Book Review: Ariel by Sylvia Plath

Content Warning: mentions of suicide and pregnancy loss.

This was my first time ever reading Sylvia Plath outside of one or two poems included in a poetry anthology that I read in undergrad. I’m often wary of reading poets considered “essential” to American poetry because so often, those poets tend to represent white, heterosexual patriarchy, and there’s just so much better poetry available. And while I think poets like Poe and Whitman are great, their poetry rarely plants itself inside of me like other poets have. Last winter/spring semester, I read a large portion of John Keats’ work (and yes, I know he was English, not American), and while I definitely was inspired by him, I was somewhat relieved when I could put his book aside and shift to other poets like Arthur Rimbaud or Alice Knotley or Fanny Choi or Claudia Rankine (among many others).

I haven’t exactly avoided Sylvia Plath, but I wasn’t itching to dig into her work, either. But part of my resolution for this year was to embrace the wide variety of poets and types of poetry that exist, and to explore them without limiting myself.

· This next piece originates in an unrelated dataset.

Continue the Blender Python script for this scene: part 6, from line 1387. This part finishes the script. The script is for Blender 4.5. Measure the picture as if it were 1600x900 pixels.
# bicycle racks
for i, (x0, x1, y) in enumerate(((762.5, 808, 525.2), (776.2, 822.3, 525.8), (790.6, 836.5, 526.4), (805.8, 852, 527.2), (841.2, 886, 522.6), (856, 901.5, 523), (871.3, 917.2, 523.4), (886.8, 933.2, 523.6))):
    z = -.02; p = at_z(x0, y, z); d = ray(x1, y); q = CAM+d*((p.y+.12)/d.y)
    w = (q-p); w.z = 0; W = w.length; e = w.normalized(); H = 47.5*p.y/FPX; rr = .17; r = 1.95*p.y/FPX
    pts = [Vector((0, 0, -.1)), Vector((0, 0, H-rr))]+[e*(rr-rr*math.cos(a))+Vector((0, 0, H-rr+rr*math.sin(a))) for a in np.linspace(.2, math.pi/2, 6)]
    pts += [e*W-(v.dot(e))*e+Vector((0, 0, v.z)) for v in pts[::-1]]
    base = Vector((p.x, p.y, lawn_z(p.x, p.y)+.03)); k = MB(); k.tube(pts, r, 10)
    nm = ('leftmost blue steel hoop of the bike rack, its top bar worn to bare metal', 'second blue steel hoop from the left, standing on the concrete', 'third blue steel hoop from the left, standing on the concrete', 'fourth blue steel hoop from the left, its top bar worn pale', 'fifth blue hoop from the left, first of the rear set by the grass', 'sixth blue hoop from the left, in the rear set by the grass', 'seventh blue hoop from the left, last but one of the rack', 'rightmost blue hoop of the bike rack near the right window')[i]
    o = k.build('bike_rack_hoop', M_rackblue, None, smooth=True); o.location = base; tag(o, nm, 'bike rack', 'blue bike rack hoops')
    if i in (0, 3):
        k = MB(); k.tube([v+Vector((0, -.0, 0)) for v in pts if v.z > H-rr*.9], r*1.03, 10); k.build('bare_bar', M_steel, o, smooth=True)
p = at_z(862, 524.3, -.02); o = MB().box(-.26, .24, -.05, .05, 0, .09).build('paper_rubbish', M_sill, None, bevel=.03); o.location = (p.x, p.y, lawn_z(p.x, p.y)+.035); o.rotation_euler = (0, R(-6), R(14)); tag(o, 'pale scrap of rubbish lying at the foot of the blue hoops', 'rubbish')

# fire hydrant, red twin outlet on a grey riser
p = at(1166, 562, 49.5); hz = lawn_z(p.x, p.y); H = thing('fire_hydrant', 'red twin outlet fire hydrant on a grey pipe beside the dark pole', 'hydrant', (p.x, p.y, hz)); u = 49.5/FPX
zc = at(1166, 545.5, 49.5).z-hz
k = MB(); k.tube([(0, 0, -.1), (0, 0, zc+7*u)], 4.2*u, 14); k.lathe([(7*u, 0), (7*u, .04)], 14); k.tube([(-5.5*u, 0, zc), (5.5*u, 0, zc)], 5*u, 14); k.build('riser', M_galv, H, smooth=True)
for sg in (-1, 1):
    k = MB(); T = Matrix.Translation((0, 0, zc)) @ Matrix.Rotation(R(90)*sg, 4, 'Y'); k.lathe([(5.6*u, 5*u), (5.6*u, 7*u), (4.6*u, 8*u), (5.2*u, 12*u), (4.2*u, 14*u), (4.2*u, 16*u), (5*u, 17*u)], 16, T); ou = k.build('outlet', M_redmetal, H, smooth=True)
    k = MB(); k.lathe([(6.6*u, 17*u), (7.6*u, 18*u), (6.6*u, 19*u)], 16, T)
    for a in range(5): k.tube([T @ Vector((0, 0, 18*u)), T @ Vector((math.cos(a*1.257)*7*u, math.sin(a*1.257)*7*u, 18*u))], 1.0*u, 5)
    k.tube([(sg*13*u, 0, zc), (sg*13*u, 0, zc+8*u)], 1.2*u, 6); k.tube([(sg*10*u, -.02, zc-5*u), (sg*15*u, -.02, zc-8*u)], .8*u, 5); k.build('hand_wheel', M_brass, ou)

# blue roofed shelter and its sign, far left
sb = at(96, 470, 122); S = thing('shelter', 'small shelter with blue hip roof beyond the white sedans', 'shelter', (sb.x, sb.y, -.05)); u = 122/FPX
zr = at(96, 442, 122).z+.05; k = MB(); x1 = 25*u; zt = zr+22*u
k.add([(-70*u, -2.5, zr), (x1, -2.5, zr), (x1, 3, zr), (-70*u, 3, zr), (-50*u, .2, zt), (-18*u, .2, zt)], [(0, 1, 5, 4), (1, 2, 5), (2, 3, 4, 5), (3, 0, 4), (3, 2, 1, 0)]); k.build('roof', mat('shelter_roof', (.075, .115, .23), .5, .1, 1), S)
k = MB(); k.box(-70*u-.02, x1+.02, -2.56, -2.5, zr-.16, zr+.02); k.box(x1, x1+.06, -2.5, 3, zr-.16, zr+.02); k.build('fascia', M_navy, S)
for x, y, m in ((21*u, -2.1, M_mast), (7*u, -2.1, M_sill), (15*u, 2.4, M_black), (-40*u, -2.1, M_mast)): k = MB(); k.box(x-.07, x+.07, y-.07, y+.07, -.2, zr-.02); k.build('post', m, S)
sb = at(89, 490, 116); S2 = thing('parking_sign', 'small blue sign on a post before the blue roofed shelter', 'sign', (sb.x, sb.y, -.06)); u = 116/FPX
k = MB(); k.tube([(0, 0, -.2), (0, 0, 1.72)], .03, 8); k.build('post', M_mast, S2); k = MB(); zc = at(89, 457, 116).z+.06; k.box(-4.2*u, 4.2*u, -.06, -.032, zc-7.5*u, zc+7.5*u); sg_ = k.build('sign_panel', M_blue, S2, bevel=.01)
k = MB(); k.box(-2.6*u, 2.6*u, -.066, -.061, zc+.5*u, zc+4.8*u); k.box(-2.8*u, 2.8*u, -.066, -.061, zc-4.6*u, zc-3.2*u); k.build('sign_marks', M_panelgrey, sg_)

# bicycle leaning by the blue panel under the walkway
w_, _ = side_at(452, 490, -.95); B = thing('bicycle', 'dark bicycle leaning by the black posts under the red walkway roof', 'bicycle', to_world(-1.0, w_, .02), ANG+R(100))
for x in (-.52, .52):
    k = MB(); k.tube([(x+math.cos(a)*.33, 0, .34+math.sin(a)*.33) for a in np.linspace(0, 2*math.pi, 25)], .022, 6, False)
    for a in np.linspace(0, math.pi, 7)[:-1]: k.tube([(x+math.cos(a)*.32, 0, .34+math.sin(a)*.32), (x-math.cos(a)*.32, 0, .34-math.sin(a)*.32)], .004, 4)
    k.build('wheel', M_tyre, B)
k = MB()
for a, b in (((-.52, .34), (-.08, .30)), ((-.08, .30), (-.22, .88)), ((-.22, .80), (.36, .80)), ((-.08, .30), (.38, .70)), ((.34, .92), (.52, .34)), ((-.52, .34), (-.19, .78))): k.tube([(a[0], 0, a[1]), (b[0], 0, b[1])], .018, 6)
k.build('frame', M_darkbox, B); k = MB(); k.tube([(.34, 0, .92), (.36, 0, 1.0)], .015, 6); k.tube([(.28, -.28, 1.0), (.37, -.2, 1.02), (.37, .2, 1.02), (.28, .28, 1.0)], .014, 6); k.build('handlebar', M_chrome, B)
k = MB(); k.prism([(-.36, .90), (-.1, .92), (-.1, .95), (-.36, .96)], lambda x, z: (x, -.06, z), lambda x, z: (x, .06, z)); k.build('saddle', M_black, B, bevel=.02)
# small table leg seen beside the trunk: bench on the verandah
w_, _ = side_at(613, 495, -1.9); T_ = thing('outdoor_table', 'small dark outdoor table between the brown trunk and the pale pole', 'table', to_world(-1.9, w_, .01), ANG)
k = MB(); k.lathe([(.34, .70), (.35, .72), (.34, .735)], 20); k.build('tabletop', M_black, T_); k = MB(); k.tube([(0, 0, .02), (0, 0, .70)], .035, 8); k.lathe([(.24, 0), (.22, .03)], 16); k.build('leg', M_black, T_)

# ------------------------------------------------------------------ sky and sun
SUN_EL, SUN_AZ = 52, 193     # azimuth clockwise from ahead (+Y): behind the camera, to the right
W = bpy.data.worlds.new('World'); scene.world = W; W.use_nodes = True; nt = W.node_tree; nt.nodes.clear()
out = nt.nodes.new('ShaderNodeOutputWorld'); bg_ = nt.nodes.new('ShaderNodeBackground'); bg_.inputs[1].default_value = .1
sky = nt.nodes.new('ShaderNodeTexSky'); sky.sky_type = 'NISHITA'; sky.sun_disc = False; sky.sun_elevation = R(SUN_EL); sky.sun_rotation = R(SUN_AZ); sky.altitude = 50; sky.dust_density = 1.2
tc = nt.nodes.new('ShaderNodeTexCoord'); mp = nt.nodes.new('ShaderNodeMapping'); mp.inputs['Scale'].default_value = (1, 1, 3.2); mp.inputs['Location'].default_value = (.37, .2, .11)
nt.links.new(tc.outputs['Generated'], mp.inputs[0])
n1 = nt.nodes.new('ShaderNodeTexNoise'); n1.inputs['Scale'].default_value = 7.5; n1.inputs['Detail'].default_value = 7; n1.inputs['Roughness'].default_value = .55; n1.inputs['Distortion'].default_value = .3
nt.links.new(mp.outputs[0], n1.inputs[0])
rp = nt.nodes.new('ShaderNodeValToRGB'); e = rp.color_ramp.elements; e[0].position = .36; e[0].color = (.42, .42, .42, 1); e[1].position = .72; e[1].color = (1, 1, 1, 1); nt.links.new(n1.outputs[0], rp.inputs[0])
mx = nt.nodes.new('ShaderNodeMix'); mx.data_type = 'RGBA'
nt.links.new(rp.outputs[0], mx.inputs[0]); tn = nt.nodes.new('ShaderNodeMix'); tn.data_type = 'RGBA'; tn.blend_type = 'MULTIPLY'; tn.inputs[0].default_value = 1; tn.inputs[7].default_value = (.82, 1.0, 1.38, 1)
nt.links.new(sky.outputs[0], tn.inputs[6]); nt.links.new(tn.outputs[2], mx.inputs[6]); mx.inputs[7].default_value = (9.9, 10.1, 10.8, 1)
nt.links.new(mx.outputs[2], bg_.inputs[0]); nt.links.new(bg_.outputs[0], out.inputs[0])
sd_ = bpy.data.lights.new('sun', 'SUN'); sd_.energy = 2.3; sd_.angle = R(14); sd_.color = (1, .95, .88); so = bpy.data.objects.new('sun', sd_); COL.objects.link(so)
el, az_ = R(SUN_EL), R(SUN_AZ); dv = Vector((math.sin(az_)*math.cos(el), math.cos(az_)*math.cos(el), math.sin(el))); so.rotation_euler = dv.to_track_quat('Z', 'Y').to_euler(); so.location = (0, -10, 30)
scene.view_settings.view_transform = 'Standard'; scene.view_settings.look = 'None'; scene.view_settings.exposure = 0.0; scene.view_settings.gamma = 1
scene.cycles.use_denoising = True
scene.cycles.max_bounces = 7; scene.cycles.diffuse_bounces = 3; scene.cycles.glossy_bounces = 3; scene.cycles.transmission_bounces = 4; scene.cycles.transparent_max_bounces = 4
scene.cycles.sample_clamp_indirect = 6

This perusal of Plath’s collection of poetry filled me with so many conflicting emotions and personal inspirations. I was especially drawn to her use of language and imagery: “Perfection is terrible, it cannot have children. / Cold as snow breath, it tamps the womb / Where the yew trees blow like hydras…” (From “Munich Mannequins.”) These images coupled with her choice of words, and especially how the poems take up white space, evoke a kind of desolation. It’s a bit hard to describe, but as I was reading this book, I felt deeply set apart and displaced, as if I had been transported to somewhere unknown to me, a space that, perhaps, I was only given access to resentfully. Not that I think the speaker in Plath’s poems is resentful of the reader, but I did sense moments of almost eavesdropping, as if I was begrudgingly being given a glimpse of things the speaker would like to forget or ignore.

Many of these poems encapsulate feelings of abandonment, fear, dread, despair, and of being lost, either inside of one’s self or because of one’s self. There’s a kind of poetic urgency in these poems, a desperation bordering on starvation that doesn’t just pull the reader into the work, but makes them part of it, almost weaving the reader into the role of the narrator. It’s something I’ve never quite experienced before when reading poetry, this shifting into and out of seemingly contradictory roles. How can I, as the reader of a work, simultaneously be the narrator or step into a narrative space? Somehow, Plath allows these contradictions to come alive. Moreover, the way she presents these poems feels almost like she’s forcing the reader into this space of reception and narration, perhaps to alleviate some of the isolation and abandonment that manifests on the page.

To put it another way, it’s almost like the reader is both Dante and Virgil making their way through Plath, who is the Inferno.

By the time I reached the half-way point through this book, I couldn’t stop. I had to keep reading, had to finish the book, had to read each poem, couldn’t stop myself. It was jarring. I didn’t really know why I felt this way. It was almost a kind of anxiety, a heightened state of awareness of myself and of the poetry and how we were moving around each other. It’s a feeling that begins with the first poem, but builds until the halfway point where, like a dam breaking, it floods off the page and immerses the reader into an almost panic-like emotional state. And it goes almost entirely unacknowledged because it’s mostly implied, never actually focused on or articulated.

I didn’t understand what this was until I read the About Sylvia Plath at the end of the collection and found that she attempted suicide twice, and then attempted suicide a third time and succeeded. I did not know that Plath died from suicide. I also did not know that she had a miscarriage, or that her marriage to Ted Hughes turned sour, to the point that they were, by the time she died, officially separated without any intention of reconciliation. Within these contexts, I understand the urgency, the desperation, the starvation so wildly active in these poems. And I understand why I felt this kind of sense of hurried urgency as I neared the midway point of the book.

Moreover, this collection carries a number of poems she wrote only a few weeks before she killed herself. This is, I think, the urgency that dominates each page being made manifest. And as someone with mental illness who has come very close to attempting suicide in my past, I relate to these feelings of despair and isolation. It was a beautiful, as well as heartbreaking, collection that has left me feeling raw and a little displaced. I feel like I’m grieving not only the end of the book, but the end of Plath herself. I highly recommend this book.